June 26, 2014

Ed Sheeran and Overthinking

It’s a summer evening, and I should be out on the town, I guess, because the night is young. I mean, I’m 22 and that’s the “year of fun,” so I hear. But, I’m not. I’m just chilling on my bed, listening to Ed Sheeran, reading old Taylor Swift blogs and doing a lot of thinking about life, as I so often do during the summer. I’m thinking that a lot of the dreams I have feel so far away, but oh, so close at the same time. That’s a very sweet thing to feel that they are finally within reach. But, how to go about it is another question entirely. There have been a million things in my life that I’ve never dreamed of happening, but they’ve happened. And there have been some things that I’ve strategized, planned and prayed for, and they’ve come at the right moment when God knew I needed it or they just haven’t happened at all. And it would hurt so bad at the time, and I’d wonder why. Why in the world do all of these other people get it, but I don’t? How come they get a boyfriend and I don’t? Why do they get to move to Nashville and I don’t? But, then I’d understand years later why it didn’t happen the way I SO hoped that it would. Now, I trust His timing completely, even though I’d be lying if I said I didn’t get impatient or question my life from time to time. On a lot of these summer evenings, I dream about Nashville. I don’t think “if” is even a question anymore, it’s “when” I’m going to move there. But, now I have so many other concerns that I didn’t have before. I want to work in the industry back there…But, how? I haven’t made any official connections back there, and I didn’t go to school there. How do you work your way in when you’re an outsider? Not everyone has that opportunity. Does that just mean that it won’t happen? Or maybe an unexpected door will open, and I have no reason to stress. But, it’s hard not to. 

I just keep thinking about how excited I am to be graduating VERY soon. But, then I keep hearing about all of my friends’ real life concerns now, and that doesn’t sound so fun. They tell me to live at home and save money for as long as I can and to take advantage of it, because once you’re out, there’s no turning back. I’ve finally accepted that I’m okay with where everything is at, but the thought of going to school again for another year just makes me want to cry. I’m not ready for that again. It’s also hard to enjoy the last moments (or year) of school, when you’re trying to plan for the future as well. It’s like you have to think about school, as you’re still registering for classes and all that other nonsense, but then you also need to start preparing for life outside of it with jobs and networking. Sometimes I wonder if I have what it takes to be an adult. BLAH.
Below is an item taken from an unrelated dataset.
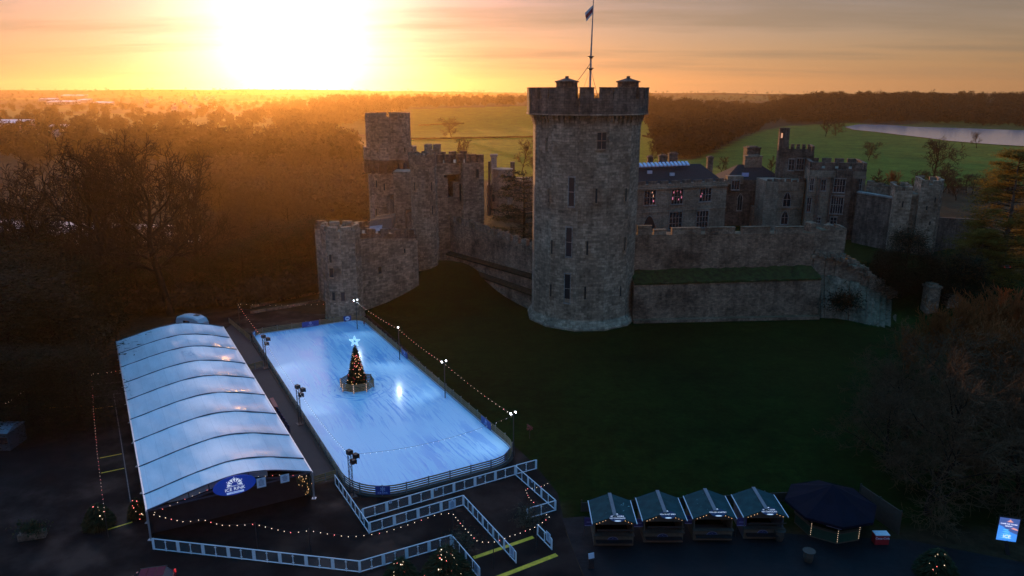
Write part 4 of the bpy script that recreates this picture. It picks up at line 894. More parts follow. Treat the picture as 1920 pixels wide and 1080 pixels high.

And then I’ve been thinking about relationships a lot more. But, this time about how grateful I am that I’m not IN one and that I don’t want one anytime soon. I’m not saying that I don’t want one someday, because I absolutely do. It’s just that I keep seeing so many people get engaged or married, and I just don’t know if they’re ready. It’s not my place to judge, and I think some people DO know that they’re ready and that they can handle it, but a majority of them just give “young love” a bad name. Most of the time, they just don’t work out and it breaks my heart that they didn't fight for it, or they just weren't a good fit from the beginning and forced it, because they felt desperate. You barely know who you are in your early 20’s. But, I digress. The thing is, I don’t like feeling like I have to answer to people. I don’t like having to make sure that I’ve replied back to someone’s message in a timely manner before they start getting all insecure and questioning whether I still like them or not. I don’t really even like making plans when I don’t have to…Sometimes I really have to psych myself up to go out with friends. And then there’s the whole “people talk” thing. They speculate about your relationship, they suddenly want to ask a million questions and tell you how you should be doing things. And I just wonder, after all of that, is it really worth it? Sometimes I also wonder if it’s that I just get too close to people too fast and I have to get away before anything happens, before I start to NEED them. Because I know too well what it feels like to be rejected and to be the one who was left out. I’d rather be the runaway who doesn’t have to deal with the repercussions. Leaves town and doesn’t look back. 

In other news, I was listening to Ed Sheeran’s album, and because I was like, “okay, how good is it really and why does everyone keep talking about it?” And then I listened to it, and it actually lives up to the hype. He’s so original and different, and has this brilliant way of arranging lyrics and music in general. So many great love songs, which I’m a sucker for and make me stop to think about that “future someone.” It just makes me picture being in a coffeehouse and just having a meet cute with someone new, which blossoms into something very special and wonderful. I’m ALWAYS curious and trying to figure out how I’m going to meet my future love. Apparently, that isn’t something that everyone thinks about. Hmm…I think it’s obvious that I have too much time on my hands. 

Right now, I’m curled up on my bed, with only dim light on, with a blanket over my legs, because it’s chilly. Smokey is chilling next to me; making herself very cozy. And I’m trying to figure out what I should do next? It feels like a music listening kind of night (although, when is it not one of those nights?) Daydreams are still swirling in my mind and I’m just really excited about life right now. It’s a good place to be and it’s a good day to be me.